GIVEN DATA.
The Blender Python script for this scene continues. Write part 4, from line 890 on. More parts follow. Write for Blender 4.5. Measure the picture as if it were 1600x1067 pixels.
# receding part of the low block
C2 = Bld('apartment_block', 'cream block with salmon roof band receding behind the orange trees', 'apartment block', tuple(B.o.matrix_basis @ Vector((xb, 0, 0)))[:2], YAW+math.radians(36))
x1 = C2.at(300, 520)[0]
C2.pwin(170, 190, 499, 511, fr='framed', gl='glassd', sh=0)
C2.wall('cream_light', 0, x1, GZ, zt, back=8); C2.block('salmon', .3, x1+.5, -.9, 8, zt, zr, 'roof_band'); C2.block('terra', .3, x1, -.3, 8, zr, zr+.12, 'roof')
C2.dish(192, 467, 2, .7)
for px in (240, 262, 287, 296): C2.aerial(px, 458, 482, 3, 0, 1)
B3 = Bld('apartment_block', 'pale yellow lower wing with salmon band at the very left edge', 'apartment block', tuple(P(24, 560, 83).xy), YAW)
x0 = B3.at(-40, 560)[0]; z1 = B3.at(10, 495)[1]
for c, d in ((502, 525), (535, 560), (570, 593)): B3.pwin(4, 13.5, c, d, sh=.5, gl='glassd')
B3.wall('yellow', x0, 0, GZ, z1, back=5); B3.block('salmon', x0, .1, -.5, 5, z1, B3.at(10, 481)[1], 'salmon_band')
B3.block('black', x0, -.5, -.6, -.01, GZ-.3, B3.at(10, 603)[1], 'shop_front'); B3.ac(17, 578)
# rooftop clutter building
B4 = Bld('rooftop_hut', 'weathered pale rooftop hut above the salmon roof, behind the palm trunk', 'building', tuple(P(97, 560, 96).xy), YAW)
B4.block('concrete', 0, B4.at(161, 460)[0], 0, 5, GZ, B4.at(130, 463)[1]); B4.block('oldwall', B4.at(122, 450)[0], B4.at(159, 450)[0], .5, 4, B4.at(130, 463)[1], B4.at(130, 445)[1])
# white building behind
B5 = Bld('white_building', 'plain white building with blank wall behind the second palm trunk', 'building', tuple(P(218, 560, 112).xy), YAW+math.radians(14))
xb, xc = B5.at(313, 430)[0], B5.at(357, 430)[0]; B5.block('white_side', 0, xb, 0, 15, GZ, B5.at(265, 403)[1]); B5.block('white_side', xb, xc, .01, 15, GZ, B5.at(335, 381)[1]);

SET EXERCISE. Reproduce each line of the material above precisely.

FULL SOLUTION.
The Blender Python script for this scene continues. Write part 4, from line 890 on. More parts follow. Write for Blender 4.5. Measure the picture as if it were 1600x1067 pixels.
# receding part of the low block
C2 = Bld('apartment_block', 'cream block with salmon roof band receding behind the orange trees', 'apartment block', tuple(B.o.matrix_basis @ Vector((xb, 0, 0)))[:2], YAW+math.radians(36))
x1 = C2.at(300, 520)[0]
C2.pwin(170, 190, 499, 511, fr='framed', gl='glassd', sh=0)
C2.wall('cream_light', 0, x1, GZ, zt, back=8); C2.block('salmon', .3, x1+.5, -.9, 8, zt, zr, 'roof_band'); C2.block('terra', .3, x1, -.3, 8, zr, zr+.12, 'roof')
C2.dish(192, 467, 2, .7)
for px in (240, 262, 287, 296): C2.aerial(px, 458, 482, 3, 0, 1)
B3 = Bld('apartment_block', 'pale yellow lower wing with salmon band at the very left edge', 'apartment block', tuple(P(24, 560, 83).xy), YAW)
x0 = B3.at(-40, 560)[0]; z1 = B3.at(10, 495)[1]
for c, d in ((502, 525), (535, 560), (570, 593)): B3.pwin(4, 13.5, c, d, sh=.5, gl='glassd')
B3.wall('yellow', x0, 0, GZ, z1, back=5); B3.block('salmon', x0, .1, -.5, 5, z1, B3.at(10, 481)[1], 'salmon_band')
B3.block('black', x0, -.5, -.6, -.01, GZ-.3, B3.at(10, 603)[1], 'shop_front'); B3.ac(17, 578)
# rooftop clutter building
B4 = Bld('rooftop_hut', 'weathered pale rooftop hut above the salmon roof, behind the palm trunk', 'building', tuple(P(97, 560, 96).xy), YAW)
B4.block('concrete', 0, B4.at(161, 460)[0], 0, 5, GZ, B4.at(130, 463)[1]); B4.block('oldwall', B4.at(122, 450)[0], B4.at(159, 450)[0], .5, 4, B4.at(130, 463)[1], B4.at(130, 445)[1])
# white building behind
B5 = Bld('white_building', 'plain white building with blank wall behind the second palm trunk', 'building', tuple(P(218, 560, 112).xy), YAW+math.radians(14))
xb, xc = B5.at(313, 430)[0], B5.at(357, 430)[0]; B5.block('white_side', 0, xb, 0, 15, GZ, B5.at(265, 403)[1]); B5.block('white_side', xb, xc, .01, 15, GZ, B5.at(335, 381)[1]);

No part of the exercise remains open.